DATA PROVIDED —
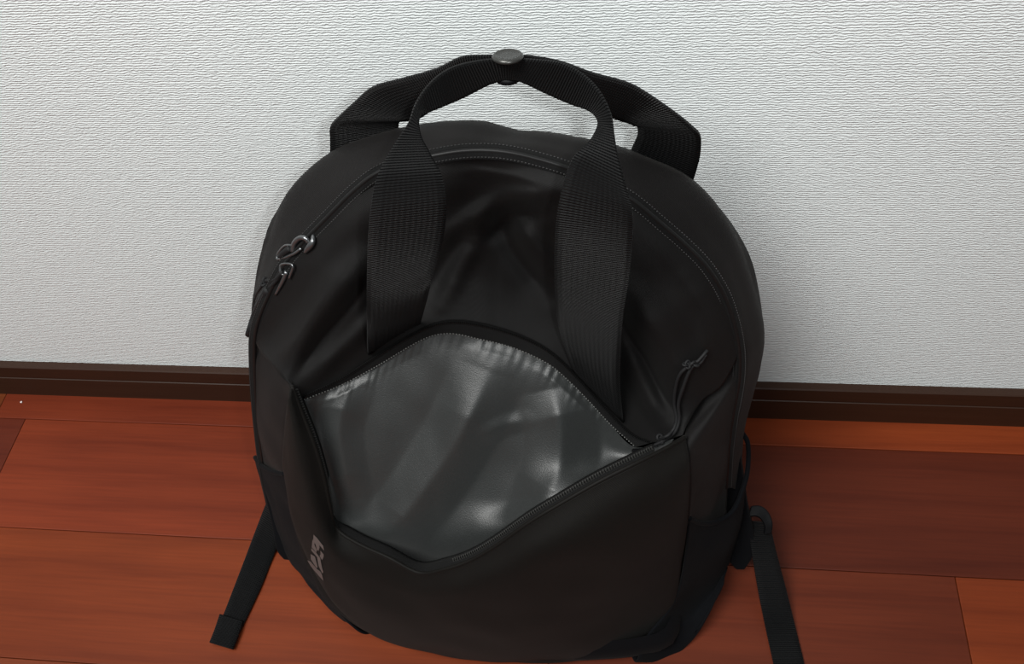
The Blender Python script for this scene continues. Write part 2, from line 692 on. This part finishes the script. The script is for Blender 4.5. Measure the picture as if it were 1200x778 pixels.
def frames(curve):
    out = []
    L = len(curve)
    for i, p in enumerate(curve):
        t = (curve[min(i + 1, L - 1)] - curve[max(i - 1, 0)]).normalized()
        v = (CAM + Vector((0, 0, 0.25)) - p).normalized()
        d = t.cross(v).normalized()
        out.append((d, d.cross(t).normalized()))
    return out


zc = spline(zip_w, 200)
zf = frames(zc)
zf = [(d, n if n.dot(CAM - c) > 0 else -n) for (d, n), c in zip(zf, zc)]
mz = strip_along(zc, zf, 0.0016, 'main_zipper', M_TAPE, bag, 0.0085)
strip_along([c + n * 0.0012 for c, (d, n) in zip(zc, zf)], zf, 0.0012, 'zipper_coil', M_COIL, mz, 0.0028)


def stitches(name, pts, normals, dirs, length, width, mat, parent, step=1):
    """a row of tiny thread stitches, one joined part"""
    verts, faces = [], []
    for i in range(0, len(pts) - 1, step):
        p = pts[i]
        t = (pts[i + 1] - p).normalized()
        d = t.cross(normals[i]).normalized()
        n = normals[i]
        k = len(verts)
        a = p - t * length / 2
        c = p + t * length / 2
        for e, s, h in ((a, -1, 0), (a, 1, 0), (c, 1, 0), (c, -1, 0)):
            verts.append(e + d * (s * width / 2) + n * h)
        m = (a + c) / 2 + n * width * 0.7
        verts.append(m)
        faces += [(k, k + 1, k + 4), (k + 1, k + 2, k + 4), (k + 2, k + 3, k + 4), (k + 3, k, k + 4)]
    me = bpy.data.meshes.new(name)
    me.from_pydata([tuple(v) for v in verts], [], faces)
    o = link(name, me, mat, parent, smooth=False)
    o['kind'] = 'stuff'
    return o


for side in (-1, 1):
    row = spline([c + d * (0.0036 * side) + n * 0.0012 for c, (d, n) in zip(zc, zf)], 420)
    stitches('stitching', row, [(CAM - p).normalized() for p in row], None, 0.0011, 0.0005, M_STITCH, mz)

# front panel, sagging between the zipper and the pocket opening
TAPE = [(342, 452, -.168), (357, 464, -.166), (400, 443, -.153), (440, 417, -.142), (480, 393, -.134), (510, 379, -.130), (540, 376, -.129), (580, 383, -.130),
        (620, 397, -.132), (650, 415, -.136), (680, 445, -.142), (710, 478, -.150), (740, 508, -.159), (765, 518, -.165), (800, 510, -.167)]
F0 = [(300, 400, -.129)] + ZIP[4:26]
F1 = [(306, 412, -.139), (325, 385, -.135), (350, 345, -.133), (385, 300, -.129), (425, 262, -.124), (470, 235, -.118), (520, 218, -.112), (560, 207, -.106), (600, 212, -.108),
      (640, 232, -.112), (690, 250, -.117), (735, 275, -.121), (775, 305, -.125), (808, 345, -.129), (832, 385, -.134), (842, 420, -.139), (845, 452, -.143)]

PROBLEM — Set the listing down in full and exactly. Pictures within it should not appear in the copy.

EXERCISE RESPONSE —
The Blender Python script for this scene continues. Write part 2, from line 692 on. This part finishes the script. The script is for Blender 4.5. Measure the picture as if it were 1200x778 pixels.
def frames(curve):
    out = []
    L = len(curve)
    for i, p in enumerate(curve):
        t = (curve[min(i + 1, L - 1)] - curve[max(i - 1, 0)]).normalized()
        v = (CAM + Vector((0, 0, 0.25)) - p).normalized()
        d = t.cross(v).normalized()
        out.append((d, d.cross(t).normalized()))
    return out


zc = spline(zip_w, 200)
zf = frames(zc)
zf = [(d, n if n.dot(CAM - c) > 0 else -n) for (d, n), c in zip(zf, zc)]
mz = strip_along(zc, zf, 0.0016, 'main_zipper', M_TAPE, bag, 0.0085)
strip_along([c + n * 0.0012 for c, (d, n) in zip(zc, zf)], zf, 0.0012, 'zipper_coil', M_COIL, mz, 0.0028)


def stitches(name, pts, normals, dirs, length, width, mat, parent, step=1):
    """a row of tiny thread stitches, one joined part"""
    verts, faces = [], []
    for i in range(0, len(pts) - 1, step):
        p = pts[i]
        t = (pts[i + 1] - p).normalized()
        d = t.cross(normals[i]).normalized()
        n = normals[i]
        k = len(verts)
        a = p - t * length / 2
        c = p + t * length / 2
        for e, s, h in ((a, -1, 0), (a, 1, 0), (c, 1, 0), (c, -1, 0)):
            verts.append(e + d * (s * width / 2) + n * h)
        m = (a + c) / 2 + n * width * 0.7
        verts.append(m)
        faces += [(k, k + 1, k + 4), (k + 1, k + 2, k + 4), (k + 2, k + 3, k + 4), (k + 3, k, k + 4)]
    me = bpy.data.meshes.new(name)
    me.from_pydata([tuple(v) for v in verts], [], faces)
    o = link(name, me, mat, parent, smooth=False)
    o['kind'] = 'stuff'
    return o


for side in (-1, 1):
    row = spline([c + d * (0.0036 * side) + n * 0.0012 for c, (d, n) in zip(zc, zf)], 420)
    stitches('stitching', row, [(CAM - p).normalized() for p in row], None, 0.0011, 0.0005, M_STITCH, mz)

# front panel, sagging between the zipper and the pocket opening
TAPE = [(342, 452, -.168), (357, 464, -.166), (400, 443, -.153), (440, 417, -.142), (480, 393, -.134), (510, 379, -.130), (540, 376, -.129), (580, 383, -.130),
        (620, 397, -.132), (650, 415, -.136), (680, 445, -.142), (710, 478, -.150), (740, 508, -.159), (765, 518, -.165), (800, 510, -.167)]
F0 = [(300, 400, -.129)] + ZIP[4:26]
F1 = [(306, 412, -.139), (325, 385, -.135), (350, 345, -.133), (385, 300, -.129), (425, 262, -.124), (470, 235, -.118), (520, 218, -.112), (560, 207, -.106), (600, 212, -.108),
      (640, 232, -.112), (690, 250, -.117), (735, 275, -.121), (775, 305, -.125), (808, 345, -.129), (832, 385, -.134), (842, 420, -.139), (845, 452, -.143)]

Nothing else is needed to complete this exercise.